How to Freeze Your Fruit NOW So You Can Enjoy It Later
One of the best things about summer is the delightful fresh fruit. From fruit-infused water to summer pie recipes, there’s no shortage of ways to use this cornucopia of sweet produce. If you’re anything like us, though, you dread the day when fruit goes out of season, the weather gets cooler, and berries start to taste like flavorless plastic (no exaggeration). Do yourself a favor and freeze your bounty now so it’s still in the game come fall and winter. Below, check out the best tips we found from the folks over at Extra Crispy.
Here’s the secret to freezing fruit the right way: You pop it into your freezer two separate times. At first, cut up the fruit and then place it in a single layer onto a baking sheet lined with parchment paper. Then let it freeze completely before taking it out, putting it all into a freezer-friendly bag, and putting it back in.

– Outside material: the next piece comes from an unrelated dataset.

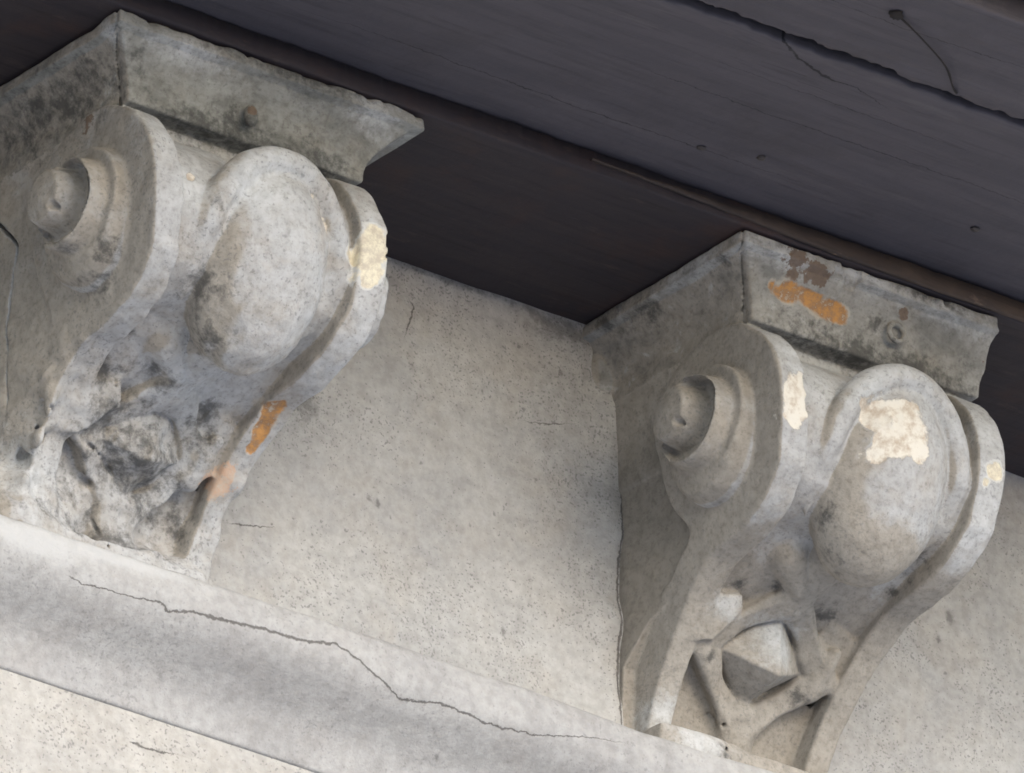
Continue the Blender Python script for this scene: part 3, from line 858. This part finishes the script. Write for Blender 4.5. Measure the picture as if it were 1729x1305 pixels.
# paint losses, mould, lime crust and painted highlights: centre (x, outward, height) and radius, in the corbel's own frame
BL_LEFT = {
    "yellow": [(0.2316, 0.2608, -0.0838, 0.0139), (0.2237, 0.2592, -0.1065, 0.015), (0.2283, 0.2567, -0.1218, 0.0096)],
    "orange": [(0.2177, 0.1302, -0.2027, 0.0105), (0.2211, 0.1133, -0.2126, 0.0075), (0.2215, 0.1022, -0.221, 0.006), (0.2198, 0.0939, -0.2283, 0.0045)],
    "pink": [(0.2029, 0.0673, -0.2571, 0.017), (0.2088, 0.0744, -0.2481, 0.009)],
    "white": [(0.1775, 0.261, -0.0908, 0.0052), (0.1741, 0.2611, -0.0812, 0.0036), (0.1582, 0.2673, -0.0651, 0.003), (0.0386, 0.2467, -0.0765, 0.0048)],
    "brown": [(-0.0119, 0.1661, -0.0024, 0.0075), (-0.009, 0.1579, -0.0099, 0.0053), (0.117, 0.231, 0.0234, 0.0053)],
    "mould": [(0.095, 0.1211, -0.1978, 0.0139), (0.1051, 0.1165, -0.2123, 0.0118), (0.1037, 0.0963, -0.2253, 0.0086), (0.1849, 0.0225, -0.2861, 0.016), (0.1654, 0.0206, -0.2883, 0.0096),
              (-0.0172, 0.1977, -0.1476, 0.0139), (-0.0401, 0.1667, -0.1391, 0.0107), (-0.0336, 0.1348, -0.0954, 0.0086), (0.1682, 0.0932, -0.2071, 0.0139), (0.0964, 0.0182, -0.3012, 0.0107),
              (0.1004, 0.0568, -0.2635, 0.0064), (0.0474, 0.1413, -0.1841, 0.0064), (0.0997, 0.2146, 0.0098, 0.0128), (0.0912, 0.0648, -0.2578, 0.0064), (0.0052, 0.0842, -0.2507, 0.0064),
              (-0.0076, 0.2366, -0.0573, 0.0053), (0.09, 0.214, 0.004, 0.08, 0.03, 0.017), (0.19, 0.214, 0.006, 0.05, 0.03, 0.013), (0.16, 0.240, 0.070, 0.09, 0.02, 0.010), (-0.02, 0.12, 0.03, 0.03, 0.09, 0.03),
              (0.02, 0.02, -0.33, 0.05, 0.03, 0.012), (0.05, 0.10, -0.20, 0.022), (0.07, 0.08, -0.24, 0.03), (0.12, 0.06, -0.26, 0.035), (0.15, 0.05, -0.28, 0.025), (0.17, 0.09, -0.225, 0.022), (0.06, 0.045, -0.29, 0.02), (0.075, 0.215, -0.165, 0.02), (0.10, 0.20, -0.195, 0.018), (0.14, 0.19, -0.20, 0.015), (0.04, 0.16, -0.178, 0.014), (0.06, 0.255, -0.10, 0.008), (0.0, 0.17, -0.16, 0.018), (0.12, 0.03, -0.325, 0.06, 0.03, 0.010)],
    "lime_highlight": [(0.005, 0.235, -0.045, 0.022, 0.03, 0.035), (0.03, 0.25, -0.09, 0.03), (0.10, 0.27, -0.075, 0.035), (0.235, 0.25, -0.06, 0.02), (0.04, 0.235, 0.055, 0.05, 0.02, 0.012), (0.25, 0.235, 0.06, 0.03), (-0.03, 0.22, 0.06, 0.014), (0.01, 0.03, -0.30, 0.03, 0.05, 0.05)],  # pale entries on the strap fronts paint in a highlight
}
BL_RIGHT = {
    "white": [(0.0873, 0.2732, -0.0921, 0.016), (0.104, 0.2798, -0.0836, 0.016), (0.1254, 0.2828, -0.0933, 0.0171), (0.0985, 0.2777, -0.1144, 0.0171), (0.1335, 0.2808, -0.114, 0.0139),
              (0.0845, 0.2695, -0.1244, 0.0118), (0.0110, 0.2600, -0.0780, 0.0110), (0.0060, 0.2620, -0.0980, 0.0150), (0.0030, 0.2620, -0.1120, 0.0110)],
    "yellow": [(0.2305, 0.2601, -0.103, 0.008), (0.2351, 0.2605, -0.0957, 0.0064), (0.224, 0.2586, -0.1134, 0.0048)],
    "orange": [(0.0145, 0.2232, 0.0323, 0.0068), (0.0293, 0.2243, 0.0335, 0.0078), (0.046, 0.2246, 0.0343, 0.0078), (0.0654, 0.2242, 0.0339, 0.0078), (0.0827, 0.223, 0.0313, 0.0078), (0.0928, 0.2214, 0.0284, 0.006)],
    "brown": [(0.0234, 0.2408, 0.0611, 0.0118), (0.0471, 0.2366, 0.0551, 0.0128), (0.0581, 0.2355, 0.053, 0.0096), (0.1548, 0.2314, 0.0472, 0.0059), (0.256, 0.23, 0.03, 0.008), (-0.0443, 0.1633, -0.0928, 0.0037), (0.0261, 0.2329, 0.0488, 0.0075)],
    "mould": [(0.2015, 0.1933, -0.1741, 0.0086), (0.2037, 0.1687, -0.1798, 0.0075), (0.2065, 0.1433, -0.1839, 0.0064), (0.0805, 0.0585, -0.353, 0.0086), (-0.0344, 0.0559, 0.0737, 0.0214),
              (-0.0319, 0.088, 0.0552, 0.0182), (-0.0369, 0.0324, 0.0613, 0.0107), (0.1285, 0.2237, 0.0343, 0.0075), (0.0194, 0.232, -0.0271, 0.0075), (0.0624, 0.0607, -0.2606, 0.0064),
              (0.1617, 0.0998, -0.2042, 0.0139), (0.0978, 0.112, -0.1983, 0.0086), (0.0637, 0.1034, -0.2022, 0.0064), (-0.032, 0.2071, 0.0546, 0.0075), (0.1694, 0.0542, -0.268, 0.0075), (0.12, 0.214, 0.004, 0.10, 0.03, 0.016), (0.08, 0.212, -0.170, 0.014), (0.11, 0.195, -0.198, 0.014), (0.205, 0.24, -0.05, 0.012), (0.20, 0.214, 0.008, 0.05, 0.03, 0.016), (0.17, 0.235, 0.070, 0.07, 0.02, 0.007)],
    "lime_highlight": [(0.120, 0.08, -0.238, 0.03), (0.0294, 0.0328, -0.3193, 0.025), (0.0523, 0.0558, -0.3395, 0.035), (0.055, 0.0962, -0.2237, 0.02), (0.0, 0.236, 0.062, 0.04, 0.02, 0.018), (0.11, 0.236, 0.064, 0.05, 0.02, 0.010), (0.20, 0.236, 0.060, 0.05, 0.02, 0.013), (0.012, 0.245, -0.055, 0.02, 0.03, 0.035), (0.07, 0.255, -0.05, 0.04), (0.23, 0.25, -0.06, 0.02), (-0.035, 0.16, 0.064, 0.01, 0.06, 0.012)],  # cap edge is lime crust; strap fronts and stud get painted highlights
}
cl, ol = build_corbel(0, -S, "cracked grey scroll corbel with cream chipped right scroll, at upper left", BL_LEFT)
cr_, or_ = build_corbel(1, 0.0, "grey scroll corbel with white patch on its egg and orange stain on its cap", BL_RIGHT)

# ------------------------------------------------------------------ small things on the eave boards
def tube(name, pts, rad, mat, parent=None, origin=(0, 0, 0), sides=6):
    P = [Vector(p) - Vector(origin) for p in pts]
    V, Fc = [], []
    for i, p in enumerate(P):
        d = (P[min(i + 1, len(P) - 1)] - P[max(i - 1, 0)]).normalized()
        a = d.cross(Vector((0.3, 0.2, 1))).normalized()
        c = d.cross(a)
        rr = rad[i] if isinstance(rad, (list, tuple)) else rad
        for k in range(sides):
            t = 2 * math.pi * k / sides
            V.append(p + a * math.cos(t) * rr + c * math.sin(t) * rr)
    for i in range(len(P) - 1):
        for k in range(sides):
            Fc.append((i * sides + k, i * sides + (k + 1) % sides, (i + 1) * sides + (k + 1) % sides, (i + 1) * sides + k))
    return mesh_obj(name, V, Fc, mat, parent)

b = NB("cobweb_dust"); M_web = b.done((0.030, 0.027, 0.027), 0.95)
b = NB("rusty_nail"); M_nail = b.done(b.mix(b.noise(b.coords(), 900, 3), (0.09, 0.085, 0.085), (0.05, 0.035, 0.03)), 0.6)
web_o = (-0.156, -0.6166, 0.0945)
wp = catmull([(-0.1558, -0.6166, 0.0945), (-0.118, -0.602, 0.090), (-0.068, -0.575, 0.088), (-0.036, -0.545, 0.0905), (-0.0187, -0.5288, 0.0955)], 5)
web = tag(empty("cobweb", web_o), "dusty cobweb thread with a dark clot hanging under the outer eave board", "cobweb")
rad = list(0.0011 + 0.0004 * n1(np.arange(len(wp)) * 1.0, 2.0, 77))
tube("thread", wp, rad, M_web, web, web_o)
def lump(name, c, r, mat, parent, origin, seed):
    q = np.random.default_rng(seed)
    V, Fc = [], []
    nu, nv = 10, 7
    for j in range(nv + 1):
        for i in range(nu):
            t, p = 2 * math.pi * i / nu, math.pi * j / nv
            k = 1 + q.uniform(-0.22, 0.22) if 0 < j < nv else 1
            V.append((c[0] - origin[0] + r[0] * k * math.sin(p) * math.cos(t), c[1] - origin[1] + r[1] * k * math.sin(p) * math.sin(t), c[2] - origin[2] + r[2] * k * math.cos(p)))
    for j in range(nv):
        for i in range(nu):
            Fc.append((j * nu + i, (j + 1) * nu + i, (j + 1) * nu + (i + 1) % nu, j * nu + (i + 1) % nu))
    return mesh_obj(name, V, Fc, mat, parent)
lump("clot", (-0.156, -0.6166, 0.0935), (0.007, 0.006, 0.004), M_web, web, web_o, 5)
for k, (x, o) in enumerate([(-0.0804, 0.3226), (-0.135, 0.305), (0.16, 0.33), (-0.62, 0.36)]):
    lump("nail_head", (x, -o, 0.0962), (0.0042, 0.0042, 0.0016), M_nail, eave, (0, 0, EZ), 30 + k)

The part that differs between different kinds of fruit is the prep. Rinse all of your fruit before freezing, but some fruits — berries, for example — are too fragile to handle streams of water. For all berries besides strawberries, submerge them in water and then strain with a colander.
Other than that, it’s pretty simple. Keep blackberries, raspberries, and blueberries whole, but feel free to slice strawberries before freezing. Melons can be diced, cubed, or scooped out with a melon scooper. Apples, pears, peaches, plums, mangoes, and nectarines can be sliced or diced.
One sad thing, though: You can’t freeze watermelon. Due to its high water content, when you freeze it, it basically turns to ice. So that ONE fruit truly is only at its peak during the summertime months. Seasonality strikes again!